2.3. Consequentemente, e para melhor servir os alunos (e, portanto, o Estado português), os lugares de topo da carreira universitária deverão ser ocupados pelos melhores, sejam eles internos ou externos. E para não correr o “risco” de ver o candidato interno a promover perder o concurso internacional, a solução é muito simples: abrir o concurso internacional com requisitos de mérito absoluto verdadeiramente exigentes e apenas quando tal candidato interno os estiver em condições de satisfazer. Se o candidato interno ganhar o concurso, óptimo: é porque o mereceu; caso contrário, também não haverá problema, pois teremos conseguido recrutar um candidato externo excelente. Afinal de contas, seja a vaga aberta na instituição A ou B, será sempre o erário público a suportar tal despesa, pelo que se exige parcimónia e rigor na utilização dos parcos recursos financeiros.

3. Ao invés, a adopção de concursos internos apenas promoverá a tradicional endogamia na maioria das universidades portuguesas. E não vale a pena alegar que tais concursos seriam verdadeiramente competitivos porque teriam sempre mais do que um candidato ou porque teriam requisitos de mérito absoluto assentes no sistema de avaliação de desempenho da instituição em causa. Por um lado, dois candidatos fracos não geram um vencedor forte. Por outro lado, um sistema de avaliação de desempenho que se aplique transversalmente, numa mesma instituição, a áreas científicas tão diferenciadas como, por exemplo, a Matemática ou a Sociologia, nunca poderá produzir critérios de mérito absoluto suficientemente exigentes para todas as áreas.

4. Claro está que o actual sistema de progressão baseado em concursos internacionais não impede, em teoria, a constituição de um júri “simpático” que decida a favor de um candidato interno que se pretenda promover. Mas, se esta é uma preocupação, a solução (já proposta pelo prof. Jorge Bacelar Gouveia no PÚBLICO de 2 de Agosto de 2021) é excelente: fazer o sorteio do júri (a nível nacional), tal como já acontece em Espanha. Não é necessário inventar nada!

5. Em suma, os actuais concursos internacionais permitem a aferição do mérito dos candidatos internos face a concorrentes externos, fomentando a competição das diferentes universidades pelos melhores docentes bem como a mobilidade entre instituições. Em oposição, o modelo esdrúxulo de concursos internos agora proposto poderá premiar a mediocridade e orientar a actividade docente, não à luz dos melhores referenciais de cada área científica, mas em função dos critérios associados ao funcionamento interno de cada instituição. Ora, eu prefiro ser reconhecido pelos pares da minha área científica noutras universidades do que fazer carreira satisfazendo os critérios de progressão definidos pela tutela da minha universidade ao nível do sistema interno de avaliação de desempenho.

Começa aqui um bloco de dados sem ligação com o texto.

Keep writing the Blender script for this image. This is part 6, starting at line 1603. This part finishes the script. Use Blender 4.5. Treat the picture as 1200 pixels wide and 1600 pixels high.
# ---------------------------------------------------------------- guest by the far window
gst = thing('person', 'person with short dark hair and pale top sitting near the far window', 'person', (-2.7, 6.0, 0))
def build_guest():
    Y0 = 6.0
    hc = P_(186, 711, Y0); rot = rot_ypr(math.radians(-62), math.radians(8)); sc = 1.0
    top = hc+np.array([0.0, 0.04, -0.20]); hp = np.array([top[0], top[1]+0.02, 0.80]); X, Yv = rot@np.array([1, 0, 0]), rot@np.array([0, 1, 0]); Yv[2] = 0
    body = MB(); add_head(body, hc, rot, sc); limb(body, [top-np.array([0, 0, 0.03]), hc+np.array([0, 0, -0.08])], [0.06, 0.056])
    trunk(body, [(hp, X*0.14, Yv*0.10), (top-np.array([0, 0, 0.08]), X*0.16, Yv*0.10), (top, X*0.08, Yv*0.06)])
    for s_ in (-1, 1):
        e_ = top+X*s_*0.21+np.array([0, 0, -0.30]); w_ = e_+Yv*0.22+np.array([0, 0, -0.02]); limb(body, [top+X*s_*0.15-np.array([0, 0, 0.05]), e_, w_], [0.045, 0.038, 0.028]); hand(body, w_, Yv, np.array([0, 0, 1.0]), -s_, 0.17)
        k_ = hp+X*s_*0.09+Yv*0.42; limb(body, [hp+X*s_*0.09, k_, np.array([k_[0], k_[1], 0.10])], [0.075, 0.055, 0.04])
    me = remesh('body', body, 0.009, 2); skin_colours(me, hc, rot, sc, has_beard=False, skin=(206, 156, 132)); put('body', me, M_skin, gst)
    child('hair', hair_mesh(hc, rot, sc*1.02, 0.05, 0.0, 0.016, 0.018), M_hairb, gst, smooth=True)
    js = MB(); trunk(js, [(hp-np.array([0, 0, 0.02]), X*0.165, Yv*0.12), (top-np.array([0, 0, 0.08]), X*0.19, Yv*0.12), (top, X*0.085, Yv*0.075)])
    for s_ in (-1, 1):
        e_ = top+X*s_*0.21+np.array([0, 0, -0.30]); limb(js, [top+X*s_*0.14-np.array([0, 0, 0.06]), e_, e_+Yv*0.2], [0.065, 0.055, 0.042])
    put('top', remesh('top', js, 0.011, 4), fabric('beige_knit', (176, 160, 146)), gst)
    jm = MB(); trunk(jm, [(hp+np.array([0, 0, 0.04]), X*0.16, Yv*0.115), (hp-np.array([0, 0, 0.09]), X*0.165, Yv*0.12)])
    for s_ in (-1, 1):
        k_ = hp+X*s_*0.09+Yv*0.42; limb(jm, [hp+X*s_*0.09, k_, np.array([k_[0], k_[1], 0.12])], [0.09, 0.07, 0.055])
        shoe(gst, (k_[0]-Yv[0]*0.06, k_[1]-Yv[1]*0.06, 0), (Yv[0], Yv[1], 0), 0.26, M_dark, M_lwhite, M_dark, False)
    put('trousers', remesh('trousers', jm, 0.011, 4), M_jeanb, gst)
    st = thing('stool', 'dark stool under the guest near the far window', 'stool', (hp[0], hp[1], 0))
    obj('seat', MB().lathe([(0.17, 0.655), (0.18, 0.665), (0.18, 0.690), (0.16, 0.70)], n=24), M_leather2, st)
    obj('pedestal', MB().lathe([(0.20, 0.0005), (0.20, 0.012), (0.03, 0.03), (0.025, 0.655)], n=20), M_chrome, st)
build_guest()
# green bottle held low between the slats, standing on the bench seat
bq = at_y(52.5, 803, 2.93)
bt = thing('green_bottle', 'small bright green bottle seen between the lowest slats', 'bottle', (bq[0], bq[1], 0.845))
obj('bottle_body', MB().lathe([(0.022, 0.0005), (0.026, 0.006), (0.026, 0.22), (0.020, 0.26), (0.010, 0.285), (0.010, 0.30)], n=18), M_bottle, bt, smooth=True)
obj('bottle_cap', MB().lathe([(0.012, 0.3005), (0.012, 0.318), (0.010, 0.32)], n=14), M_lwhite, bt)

6. De qualquer modo, a actual proposta governativa de eliminação da exigência de concursos internacionais é coerente. Depois do facilitismo instaurado no ensino secundário (onde reprovar, perdão, “reter”, um aluno onera o docente com a redacção e implementação de um “plano de recuperação” ou onde os programas são reduzidos a “aprendizagens essenciais”), da desautorização e perda de prestígio dos professores liceais (cada vez mais assoberbados com tarefas de índole administrativa) e do retomar da “formação de formadores” (com 5,5 mil milhões de euros desperdiçados sob a forma de “novas verbas do Fundo Social Europeu”), esta “paixão pela educação” só poderia resultar no desprestígio também da carreira universitária. Era o que mais faltava!